* **What needs to be done**:
Give the data below again exactly as it stands. Omit the pictures.
────────────────────────────────────────
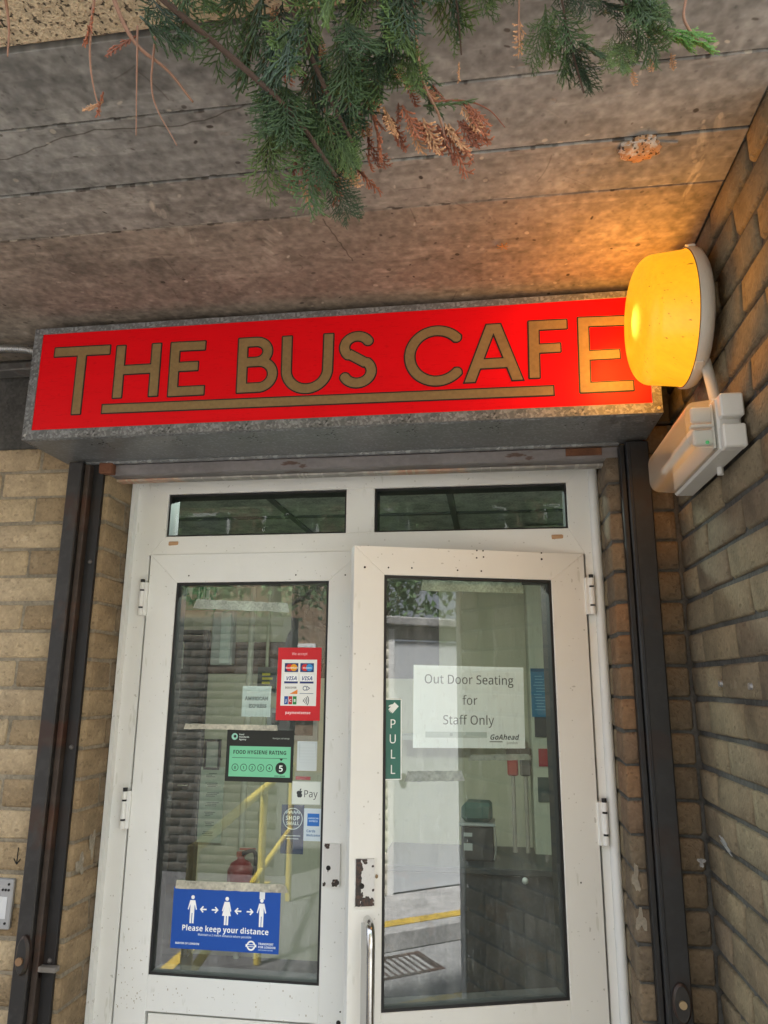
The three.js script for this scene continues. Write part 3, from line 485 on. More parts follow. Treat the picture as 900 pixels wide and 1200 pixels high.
{
  const t = thing('emergency_light', 'white emergency light with clear ribbed cover on the side wall', 'emergency light', [RX, 2.06, 0.35]);
  const body = mat([0.72, 0.71, 0.69], 0.4, { map: paintMap }), P = (n, g, m, x, y, z) => part(n, g, m, t, x, y, z);
  const clear = new THREE.MeshPhysicalMaterial({ color: lin(0.90, 0.90, 0.88), roughness: 0.42, transmission: 1, thickness: 0, ior: 1.5 });
  P('housing', cbox(0.042, 0.102, 0.335, 0.004), body, 0.629, 2.118, 0.345);
  for (const y of [2.1465, 2.0885]) P('mounting_tab', cbox(0.040, 0.044, 0.022, 0.003), body, 0.630, y, 0.5225);
  // cover: rounded trough along z
  const s = new THREE.Shape(); s.moveTo(0, -0.047); s.lineTo(-0.038, -0.043); s.quadraticCurveTo(-0.052, -0.04, -0.054, -0.02); s.lineTo(-0.054, 0.02); s.quadraticCurveTo(-0.052, 0.04, -0.038, 0.043); s.lineTo(0, 0.047); s.lineTo(0, -0.047);
  const cg = new THREE.ExtrudeGeometry(s, { depth: 0.318, bevelEnabled: false, curveSegments: 8 });
  P('cover', cg, clear, 0.6075, 2.118, 0.192);
  P('reflector', cbox(0.004, 0.084, 0.30, 0.001), mat([0.78, 0.78, 0.77], 0.35), 0.6045, 2.118, 0.35);
  P('tube_lamp', (() => { const g = cyl(0.008, 0.008, 0.27, 12); g.rotateX(Math.PI / 2); return g; })(), mat([0.85, 0.85, 0.84], 0.3), 0.584, 2.118, 0.345);
  P('end_fitting', merge([cbox(0.036, 0.03, 0.012, 0.003).translate(0.585, 2.14, 0.497), cbox(0.036, 0.03, 0.012, 0.003).translate(0.585, 2.096, 0.497), cbox(0.04, 0.006, 0.014, 0.001).translate(0.585, 2.118, 0.497)]), mat([0.7, 0.69, 0.67], 0.3, { metalness: 0.3 }), 0, 0, 0);
  P('indicator', new THREE.SphereGeometry(0.0035, 10, 8), mat([0.02, 0.4, 0.12], 0.3, { emissive: lin(0.02, 0.6, 0.15), emissiveIntensity: 0.05 }), 0.59, 2.085, 0.505);
  P('screw_boss', cyl(0.006, 0.006, 0.02, 10), body, 0.64, 2.062, 0.4);
}
{ // flexible conduit left of the sign
  const t = thing('flexible_conduit', 'ribbed metal conduit with bracket, running into the sign from the left', 'conduit', [-1.1, 2.5, 0.1]);
  const path = new THREE.CatmullRomCurve3([V(-1.35, 2.557, 0.13), V(-1.12, 2.556, 0.13), V(-1.04, 2.545, 0.125), V(-0.995, 2.52, 0.115), V(-0.975, 2.5, 0.11)]), r = [];
  part('hose', tube(path.getPoints(12), 0.0105, 40, 12), alloy, t);
  for (let i = 0; i <= 60; i++) { const g = new THREE.TorusGeometry(0.0108, 0.0016, 5, 12), p = path.getPointAt(i / 60), d = path.getTangentAt(i / 60); g.lookAt(d); g.translate(p.x, p.y, p.z); r.push(metricUV(g)); }
  part('rib', merge(r), alloy, t);
  part('bracket', merge([cbox(0.25, 0.006, 0.05, 0.001).translate(-1.18, 2.52, 0.05), cbox(0.25, 0.045, 0.006, 0.001).translate(-1.18, 2.54, 0.026)]), mat([0.23, 0.22, 0.21], 0.6, { map: steelMap, metalness: 0.3 }), t);
  part('clip', tube([[-1.2, 2.57, 0.1], [-1.2, 2.545, 0.112], [-1.2, 2.54, 0.13], [-1.2, 2.545, 0.148], [-1.2, 2.57, 0.16]], 0.003, 14, 6), alloy, t);
}
{ // keypad at the left edge
  const t = thing('entry_keypad', 'small grey metal entry panel on tan bricks at the left edge', 'entry panel', [-1.037, 1.07, 0.0]);
  part('plate', cbox(0.09, 0.115, 0.012, 0.0025), mat([0.4, 0.4, 0.41], 0.4, { metalness: 0.5, map: paintMap }), t, -1.038, 1.118, 0.008);
  for (const [x, y] of [[-1.005, 1.163], [-1.005, 1.075], [-1.012, 1.15], [-1.004, 1.15], [-1.02, 1.15]]) { const g = cyl(0.003, 0.003, 0.003, 10); g.rotateX(Math.PI / 2); part('screw', g, holeMat, t, x, y, 0.014); }
  part('label_strip', cbox(0.05, 0.05, 0.001, 0.0003), mat([0.62, 0.62, 0.63], 0.5), t, -1.03, 1.11, 0.0146);
}
{ // mortar blob and caught leaf on the soffit
  const g = new THREE.SphereGeometry(1, 26, 14), p = g.attributes.position, r = rng(8);
  for (let i = 0; i < p.count; i++) { const q = V().fromBufferAttribute(p, i), n = 1 + 0.22 * (vn(q.x * 2.2 + 7, q.z * 2.2 + 7, 64, 64, 5) - 0.5) + 0.35 * (vn(q.x * 6 + 9, q.z * 6 + 9, 64, 64, 6) - 0.5); p.setXYZ(i, q.x * n * 0.036, q.y * n * 0.009, q.z * n * 0.03); }
  g.computeVertexNormals();
  const rm = tex(256, 0.08, (u, v) => { const a = fbm(u, v, 10, 4, 171), b = smooth(0.5, 0.62, fbm(u, v, 7, 4, 173)), c = smooth(0.66, 0.7, fbm(u, v, 16, 2, 175)); const k = 0.45 + 0.5 * a; const m = [k * (0.85 + 0.15 * b), k * (0.5 + 0.4 * b), k * (0.28 + 0.55 * b)]; return m.map((x) => x * (1 - 0.75 * c)); });
  const gg = metricUV(g); const o = sheetThing('mortar_patch', 'rust stained lump of mortar stuck on the concrete soffit near the lamp', 'mortar patch', toCreasedNormals(gg, 1.2), mat([0.75, 0.72, 0.68], 0.95, { map: rm, bumpMap: rm, bumpScale: 0.004 }), [0.476, SY - 0.001, 0.668]);
  const l = sheetThing('mortar_flake', 'pale triangular flake beside the rust stained lump on the soffit', 'mortar flake', slab([[-0.014, -0.01], [0.02, 0.006], [-0.012, 0.012]], 0.003, 0.0006), mat([0.45, 0.42, 0.38], 0.95, { map: grain }), [0.52, SY - 0.002, 0.668]); l.rotation.x = Math.PI / 2;
  const lf = []; for (let k = 0; k < 7; k++) { const a = k * 0.9, L = 0.01 + 0.006 * r(); lf.push(metricUV(tube([[0, 0, 0], [Math.cos(a) * L * 0.5, -0.003, Math.sin(a) * L * 0.5], [Math.cos(a) * L, -0.001, Math.sin(a) * L]], 0.0012, 5, 5))); }
  sheetThing('dead_leaf', 'tiny dry orange leaf sprig caught in cobweb on the soffit above the sign', 'dead leaf', merge(lf), mat([0.42, 0.19, 0.07], 0.9), [0.24, SY - 0.004, 0.405]);
}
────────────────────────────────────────
* **Answer for the task**:
The three.js script for this scene continues. Write part 3, from line 485 on. More parts follow. Treat the picture as 900 pixels wide and 1200 pixels high.
{
  const t = thing('emergency_light', 'white emergency light with clear ribbed cover on the side wall', 'emergency light', [RX, 2.06, 0.35]);
  const body = mat([0.72, 0.71, 0.69], 0.4, { map: paintMap }), P = (n, g, m, x, y, z) => part(n, g, m, t, x, y, z);
  const clear = new THREE.MeshPhysicalMaterial({ color: lin(0.90, 0.90, 0.88), roughness: 0.42, transmission: 1, thickness: 0, ior: 1.5 });
  P('housing', cbox(0.042, 0.102, 0.335, 0.004), body, 0.629, 2.118, 0.345);
  for (const y of [2.1465, 2.0885]) P('mounting_tab', cbox(0.040, 0.044, 0.022, 0.003), body, 0.630, y, 0.5225);
  // cover: rounded trough along z
  const s = new THREE.Shape(); s.moveTo(0, -0.047); s.lineTo(-0.038, -0.043); s.quadraticCurveTo(-0.052, -0.04, -0.054, -0.02); s.lineTo(-0.054, 0.02); s.quadraticCurveTo(-0.052, 0.04, -0.038, 0.043); s.lineTo(0, 0.047); s.lineTo(0, -0.047);
  const cg = new THREE.ExtrudeGeometry(s, { depth: 0.318, bevelEnabled: false, curveSegments: 8 });
  P('cover', cg, clear, 0.6075, 2.118, 0.192);
  P('reflector', cbox(0.004, 0.084, 0.30, 0.001), mat([0.78, 0.78, 0.77], 0.35), 0.6045, 2.118, 0.35);
  P('tube_lamp', (() => { const g = cyl(0.008, 0.008, 0.27, 12); g.rotateX(Math.PI / 2); return g; })(), mat([0.85, 0.85, 0.84], 0.3), 0.584, 2.118, 0.345);
  P('end_fitting', merge([cbox(0.036, 0.03, 0.012, 0.003).translate(0.585, 2.14, 0.497), cbox(0.036, 0.03, 0.012, 0.003).translate(0.585, 2.096, 0.497), cbox(0.04, 0.006, 0.014, 0.001).translate(0.585, 2.118, 0.497)]), mat([0.7, 0.69, 0.67], 0.3, { metalness: 0.3 }), 0, 0, 0);
  P('indicator', new THREE.SphereGeometry(0.0035, 10, 8), mat([0.02, 0.4, 0.12], 0.3, { emissive: lin(0.02, 0.6, 0.15), emissiveIntensity: 0.05 }), 0.59, 2.085, 0.505);
  P('screw_boss', cyl(0.006, 0.006, 0.02, 10), body, 0.64, 2.062, 0.4);
}
{ // flexible conduit left of the sign
  const t = thing('flexible_conduit', 'ribbed metal conduit with bracket, running into the sign from the left', 'conduit', [-1.1, 2.5, 0.1]);
  const path = new THREE.CatmullRomCurve3([V(-1.35, 2.557, 0.13), V(-1.12, 2.556, 0.13), V(-1.04, 2.545, 0.125), V(-0.995, 2.52, 0.115), V(-0.975, 2.5, 0.11)]), r = [];
  part('hose', tube(path.getPoints(12), 0.0105, 40, 12), alloy, t);
  for (let i = 0; i <= 60; i++) { const g = new THREE.TorusGeometry(0.0108, 0.0016, 5, 12), p = path.getPointAt(i / 60), d = path.getTangentAt(i / 60); g.lookAt(d); g.translate(p.x, p.y, p.z); r.push(metricUV(g)); }
  part('rib', merge(r), alloy, t);
  part('bracket', merge([cbox(0.25, 0.006, 0.05, 0.001).translate(-1.18, 2.52, 0.05), cbox(0.25, 0.045, 0.006, 0.001).translate(-1.18, 2.54, 0.026)]), mat([0.23, 0.22, 0.21], 0.6, { map: steelMap, metalness: 0.3 }), t);
  part('clip', tube([[-1.2, 2.57, 0.1], [-1.2, 2.545, 0.112], [-1.2, 2.54, 0.13], [-1.2, 2.545, 0.148], [-1.2, 2.57, 0.16]], 0.003, 14, 6), alloy, t);
}
{ // keypad at the left edge
  const t = thing('entry_keypad', 'small grey metal entry panel on tan bricks at the left edge', 'entry panel', [-1.037, 1.07, 0.0]);
  part('plate', cbox(0.09, 0.115, 0.012, 0.0025), mat([0.4, 0.4, 0.41], 0.4, { metalness: 0.5, map: paintMap }), t, -1.038, 1.118, 0.008);
  for (const [x, y] of [[-1.005, 1.163], [-1.005, 1.075], [-1.012, 1.15], [-1.004, 1.15], [-1.02, 1.15]]) { const g = cyl(0.003, 0.003, 0.003, 10); g.rotateX(Math.PI / 2); part('screw', g, holeMat, t, x, y, 0.014); }
  part('label_strip', cbox(0.05, 0.05, 0.001, 0.0003), mat([0.62, 0.62, 0.63], 0.5), t, -1.03, 1.11, 0.0146);
}
{ // mortar blob and caught leaf on the soffit
  const g = new THREE.SphereGeometry(1, 26, 14), p = g.attributes.position, r = rng(8);
  for (let i = 0; i < p.count; i++) { const q = V().fromBufferAttribute(p, i), n = 1 + 0.22 * (vn(q.x * 2.2 + 7, q.z * 2.2 + 7, 64, 64, 5) - 0.5) + 0.35 * (vn(q.x * 6 + 9, q.z * 6 + 9, 64, 64, 6) - 0.5); p.setXYZ(i, q.x * n * 0.036, q.y * n * 0.009, q.z * n * 0.03); }
  g.computeVertexNormals();
  const rm = tex(256, 0.08, (u, v) => { const a = fbm(u, v, 10, 4, 171), b = smooth(0.5, 0.62, fbm(u, v, 7, 4, 173)), c = smooth(0.66, 0.7, fbm(u, v, 16, 2, 175)); const k = 0.45 + 0.5 * a; const m = [k * (0.85 + 0.15 * b), k * (0.5 + 0.4 * b), k * (0.28 + 0.55 * b)]; return m.map((x) => x * (1 - 0.75 * c)); });
  const gg = metricUV(g); const o = sheetThing('mortar_patch', 'rust stained lump of mortar stuck on the concrete soffit near the lamp', 'mortar patch', toCreasedNormals(gg, 1.2), mat([0.75, 0.72, 0.68], 0.95, { map: rm, bumpMap: rm, bumpScale: 0.004 }), [0.476, SY - 0.001, 0.668]);
  const l = sheetThing('mortar_flake', 'pale triangular flake beside the rust stained lump on the soffit', 'mortar flake', slab([[-0.014, -0.01], [0.02, 0.006], [-0.012, 0.012]], 0.003, 0.0006), mat([0.45, 0.42, 0.38], 0.95, { map: grain }), [0.52, SY - 0.002, 0.668]); l.rotation.x = Math.PI / 2;
  const lf = []; for (let k = 0; k < 7; k++) { const a = k * 0.9, L = 0.01 + 0.006 * r(); lf.push(metricUV(tube([[0, 0, 0], [Math.cos(a) * L * 0.5, -0.003, Math.sin(a) * L * 0.5], [Math.cos(a) * L, -0.001, Math.sin(a) * L]], 0.0012, 5, 5))); }
  sheetThing('dead_leaf', 'tiny dry orange leaf sprig caught in cobweb on the soffit above the sign', 'dead leaf', merge(lf), mat([0.42, 0.19, 0.07], 0.9), [0.24, SY - 0.004, 0.405]);
}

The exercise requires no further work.